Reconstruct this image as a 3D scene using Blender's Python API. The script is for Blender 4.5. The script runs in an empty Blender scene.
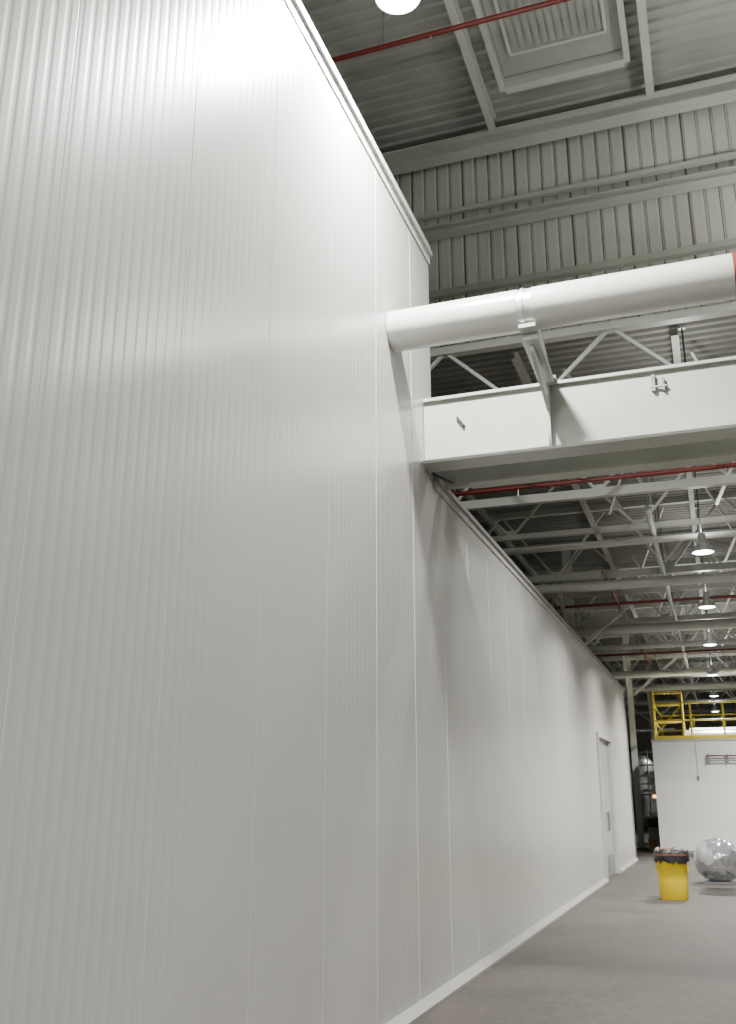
import bpy, bmesh, math, random
from mathutils import Vector, Matrix, noise
random.seed(4)
scene = bpy.context.scene
H = 1.6
GAIN = 1.22

# ------------------------------------------------------------------ materials
def mat(name, col, rough=0.5, metal=0.0, var=0.06, scale=3.0, bump=0.0, bscale=40, emis=None, estr=0, trans=0, coat=0, stretch=None, spec=None, bdist=0.01):
    m = bpy.data.materials.new(name); m.use_nodes = True
    nt = m.node_tree; b = nt.nodes['Principled BSDF']
    b.inputs['Roughness'].default_value = rough
    b.inputs['Metallic'].default_value = metal
    if spec is not None: b.inputs['Specular IOR Level'].default_value = spec
    if trans: b.inputs['Transmission Weight'].default_value = trans
    if coat:
        b.inputs['Coat Weight'].default_value = coat
        b.inputs['Coat Roughness'].default_value = 0.28
    tc = nt.nodes.new('ShaderNodeTexCoord')
    mp = nt.nodes.new('ShaderNodeMapping')
    nt.links.new(tc.outputs['Object'], mp.inputs[0])
    if stretch: mp.inputs['Scale'].default_value = stretch
    n = nt.nodes.new('ShaderNodeTexNoise'); n.inputs['Scale'].default_value = scale
    n.inputs['Detail'].default_value = 5
    nt.links.new(mp.outputs[0], n.inputs['Vector'])
    r = nt.nodes.new('ShaderNodeValToRGB')
    r.color_ramp.elements[0].position = 0.3; r.color_ramp.elements[1].position = 0.7
    r.color_ramp.elements[0].color = (*[max(0, c*(1-var)) for c in col], 1)
    r.color_ramp.elements[1].color = (*[min(1, c*(1+var)) for c in col], 1)
    nt.links.new(n.outputs['Fac'], r.inputs[0])
    nt.links.new(r.outputs[0], b.inputs['Base Color'])
    if bump:
        n2 = nt.nodes.new('ShaderNodeTexNoise'); n2.inputs['Scale'].default_value = bscale
        n2.inputs['Detail'].default_value = 1.0 if bdist > 0.01 else 2.0
        nt.links.new(mp.outputs[0], n2.inputs['Vector'])
        bp = nt.nodes.new('ShaderNodeBump'); bp.inputs['Strength'].default_value = bump
        bp.inputs['Distance'].default_value = bdist
        nt.links.new(n2.outputs['Fac'], bp.inputs['Height'])
        nt.links.new(bp.outputs[0], b.inputs['Normal'])
    if emis:
        b.inputs['Emission Color'].default_value = (*emis, 1)
        b.inputs['Emission Strength'].default_value = estr
    return m

M = {}
M['panel'] = mat('white_coated_panel', (0.56, 0.56, 0.535), 0.32, 0.0, 0.012, 0.6, bump=0.35, bscale=0.9, bdist=0.03, spec=1.0, coat=0.3)
M['seam'] = mat('light_panel_seam', (0.70, 0.70, 0.67), 0.35)
M['trim'] = mat('white_trim', (0.58, 0.585, 0.56), 0.4, var=0.03)
M['base'] = mat('grey_base_curb', (0.32, 0.32, 0.30), 0.5, var=0.08)
M['steel'] = mat('white_painted_steel', (0.54, 0.56, 0.51), 0.42, var=0.07, scale=1.5)
M['girder'] = mat('girder_paint', (0.42, 0.44, 0.40), 0.40, var=0.12, scale=1.1)
M['steel_dim'] = mat('aged_painted_steel', (0.44, 0.45, 0.40), 0.5, var=0.12, scale=1.5)
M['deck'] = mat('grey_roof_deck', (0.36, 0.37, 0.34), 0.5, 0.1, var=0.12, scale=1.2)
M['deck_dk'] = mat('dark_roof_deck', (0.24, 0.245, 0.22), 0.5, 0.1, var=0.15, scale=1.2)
M['siding'] = mat('white_siding', (0.60, 0.61, 0.56), 0.5, var=0.1, scale=1.0)
M['joint'] = mat('dark_siding_joint', (0.12, 0.12, 0.105), 0.8)  # dark colour of the thin joint strips in the siding
M['redpipe'] = mat('red_sprinkler_pipe', (0.18, 0.023, 0.02), 0.4)
M['redbr'] = mat('rust_red_paint', (0.20, 0.045, 0.028), 0.5)
M['pipe'] = mat('white_pipe_jacket', (0.54, 0.55, 0.51), 0.28, var=0.05)
M['galv'] = mat('galvanised_band', (0.75, 0.75, 0.74), 0.3, 0.6)
M['black'] = mat('black_plastic', (0.012, 0.012, 0.013), 0.45)
M['dark'] = mat('dark_rubber', (0.03, 0.03, 0.03), 0.6)
M['yellow'] = mat('yellow_plastic', (0.68, 0.50, 0.01), 0.4)
M['yrail'] = mat('yellow_safety_paint', (0.58, 0.47, 0.04), 0.4)
M['white'] = mat('white_enclosure', (0.90, 0.91, 0.89), 0.45, var=0.01)
M['alu'] = mat('stainless_steel', (0.45, 0.46, 0.47), 0.3, 0.8)
M['grey'] = mat('grey_metal', (0.25, 0.26, 0.26), 0.45, 0.2)
M['doorw'] = mat('door_leaf_paint', (0.40, 0.41, 0.40), 0.3, var=0.02)
M['film'] = mat('silvery_plastic_film', (0.62, 0.64, 0.66), 0.10, metal=0.6, trans=0.35, var=0.1, bump=0.6, bscale=9)
M['lampglass'] = mat('lamp_lens', (0.9, 0.9, 0.9), 0.3, emis=(1, 0.985, 0.95), estr=30)
M['lampbody'] = mat('lamp_housing', (0.55, 0.56, 0.55), 0.35, 0.4)
M['warm'] = mat('warm_indicator', (0.9, 0.5, 0.2), 0.3, emis=(1, 0.45, 0.15), estr=5)
M['card'] = mat('cardboard', (0.36, 0.25, 0.14), 0.8)
M['grey_wall'] = mat('grey_masonry', (0.36, 0.36, 0.34), 0.8, bump=0.2)

def floor_mat(name, lo, hi, r0, r1):
    m = bpy.data.materials.new(name); m.use_nodes = True
    nt = m.node_tree; b = nt.nodes['Principled BSDF']
    tc = nt.nodes.new('ShaderNodeTexCoord')
    def nz(s, d=8):
        n = nt.nodes.new('ShaderNodeTexNoise'); n.inputs['Scale'].default_value = s; n.inputs['Detail'].default_value = d
        n.inputs['Roughness'].default_value = 0.75
        nt.links.new(tc.outputs['Object'], n.inputs['Vector']); return n
    a = nz(0.8); c = nz(10)
    mx = nt.nodes.new('ShaderNodeMix'); mx.data_type = 'FLOAT'; mx.inputs[0].default_value = 0.5
    nt.links.new(a.outputs['Fac'], mx.inputs[2]); nt.links.new(c.outputs['Fac'], mx.inputs[3])
    r = nt.nodes.new('ShaderNodeValToRGB')
    r.color_ramp.elements[0].position = 0.40; r.color_ramp.elements[0].color = (*lo, 1)
    r.color_ramp.elements[1].position = 0.60; r.color_ramp.elements[1].color = (*hi, 1)
    nt.links.new(mx.outputs[0], r.inputs[0]); nt.links.new(r.outputs[0], b.inputs['Base Color'])
    rr = nt.nodes.new('ShaderNodeMapRange'); rr.inputs['To Min'].default_value = r0; rr.inputs['To Max'].default_value = r1
    nt.links.new(a.outputs['Fac'], rr.inputs[0]); nt.links.new(rr.outputs[0], b.inputs['Roughness'])
    bp = nt.nodes.new('ShaderNodeBump'); bp.inputs['Strength'].default_value = 0.2
    nt.links.new(c.outputs['Fac'], bp.inputs['Height']); nt.links.new(bp.outputs[0], b.inputs['Normal'])
    return m
M['floor'] = floor_mat('worn_concrete', (0.040, 0.035, 0.028), (0.088, 0.078, 0.064), 0.5, 0.8)
M['wet'] = floor_mat('wet_concrete', (0.03, 0.027, 0.023), (0.05, 0.045, 0.039), 0.1, 0.3)

# ------------------------------------------------------------------ mesh builder
class MB:
    def __init__(s, name, smooth=False):
        s.name = name; s.v = []; s.f = []; s.mi = []; s.mats = []; s.sm = []
    def _m(s, k):
        if k not in s.mats: s.mats.append(k)
        return s.mats.index(k)
    def add(s, vs, fs, k, smooth=False):
        o = len(s.v); s.v += [tuple(v) for v in vs]; i = s._m(k)
        for f in fs:
            s.f.append([a+o for a in f]); s.mi.append(i); s.sm.append(smooth)
    def box(s, x0, x1, y0, y1, z0, z1, k):
        vs = [(x, y, z) for x in (x0, x1) for y in (y0, y1) for z in (z0, z1)]
        s.add(vs, [(0,1,3,2),(4,6,7,5),(0,4,5,1),(2,3,7,6),(0,2,6,4),(1,5,7,3)], k)
    def bar(s, p0, p1, w, h, k):
        p0 = Vector(p0); p1 = Vector(p1); d = (p1-p0).normalized()
        up = Vector((0,0,1)) if abs(d.z) < 0.9 else Vector((0,1,0))
        a = d.cross(up).normalized()*w/2; b = a.cross(d).normalized()*h/2
        vs = [p+q for p in (p0,p1) for q in (-a-b, a-b, a+b, -a+b)]
        s.add(vs, [(0,1,2,3),(7,6,5,4),(0,4,5,1),(1,5,6,2),(2,6,7,3),(3,7,4,0)], k)
    def tube(s, p0, p1, r, k, n=16, r1=None, caps=True):
        p0 = Vector(p0); p1 = Vector(p1); d = (p1-p0).normalized()
        up = Vector((0,0,1)) if abs(d.z) < 0.9 else Vector((0,1,0))
        a = d.cross(up).normalized(); b = a.cross(d).normalized()
        r1 = r if r1 is None else r1
        vs = []
        for p, q in ((p0, r), (p1, r1)):
            for i in range(n):
                t = 2*math.pi*i/n; vs.append(p+a*math.cos(t)*q+b*math.sin(t)*q)
        s.add(vs, [(i, (i+1)%n, n+(i+1)%n, n+i) for i in range(n)], k, True)
        if caps: s.add(vs, [tuple(range(n))[::-1], tuple(range(n, 2*n))], k)
    def lathe(s, c, prof, k, n=32):
        c = Vector(c); vs = []
        for r, z in prof:
            for i in range(n):
                t = 2*math.pi*i/n; vs.append(c+Vector((r*math.cos(t), r*math.sin(t), z)))
        fs = []
        for j in range(len(prof)-1):
            for i in range(n):
                fs.append((j*n+i, j*n+(i+1)%n, (j+1)*n+(i+1)%n, (j+1)*n+i))
        s.add(vs, fs, k, True)
    def ibeam_x(s, x0, x1, y, z0, z1, w, t, k):
        s.box(x0, x1, y-w/2, y+w/2, z0, z0+t, k); s.box(x0, x1, y-w/2, y+w/2, z1-t, z1, k)
        s.box(x0, x1, y-t*0.4, y+t*0.4, z0+t, z1-t, k)
    def ibeam_y(s, y0, y1, x, z0, z1, w, t, k):
        s.box(x-w/2, x+w/2, y0, y1, z0, z0+t, k); s.box(x-w/2, x+w/2, y0, y1, z1-t, z1, k)
        s.box(x-t*0.4, x+t*0.4, y0, y1, z0+t, z1-t, k)
    def done(s, loc=None, parent=None):
        me = bpy.data.meshes.new(s.name)
        vs = s.v
        if loc is not None: vs = [(v[0]-loc[0], v[1]-loc[1], v[2]-loc[2]) for v in vs]
        me.from_pydata(vs, [], s.f)
        for k in s.mats: me.materials.append(M[k])
        me.polygons.foreach_set('material_index', s.mi)
        me.polygons.foreach_set('use_smooth', s.sm); me.update()
        bm = bmesh.new(); bm.from_mesh(me); bmesh.ops.recalc_face_normals(bm, faces=bm.faces); bm.to_mesh(me); bm.free()
        ob = bpy.data.objects.new(s.name, me); scene.collection.objects.link(ob)
        if loc is not None: ob.location = loc
        if parent: ob.parent = parent
        return ob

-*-

Only lines belong in the copy: transcribe those from the start of the data through the line that contains "GAIN = 1.22", and skip the pictures.

Reconstruct this image as a 3D scene using Blender's Python API. The script is for Blender 4.5. The script runs in an empty Blender scene.
import bpy, bmesh, math, random
from mathutils import Vector, Matrix, noise
random.seed(4)
scene = bpy.context.scene
H = 1.6
GAIN = 1.22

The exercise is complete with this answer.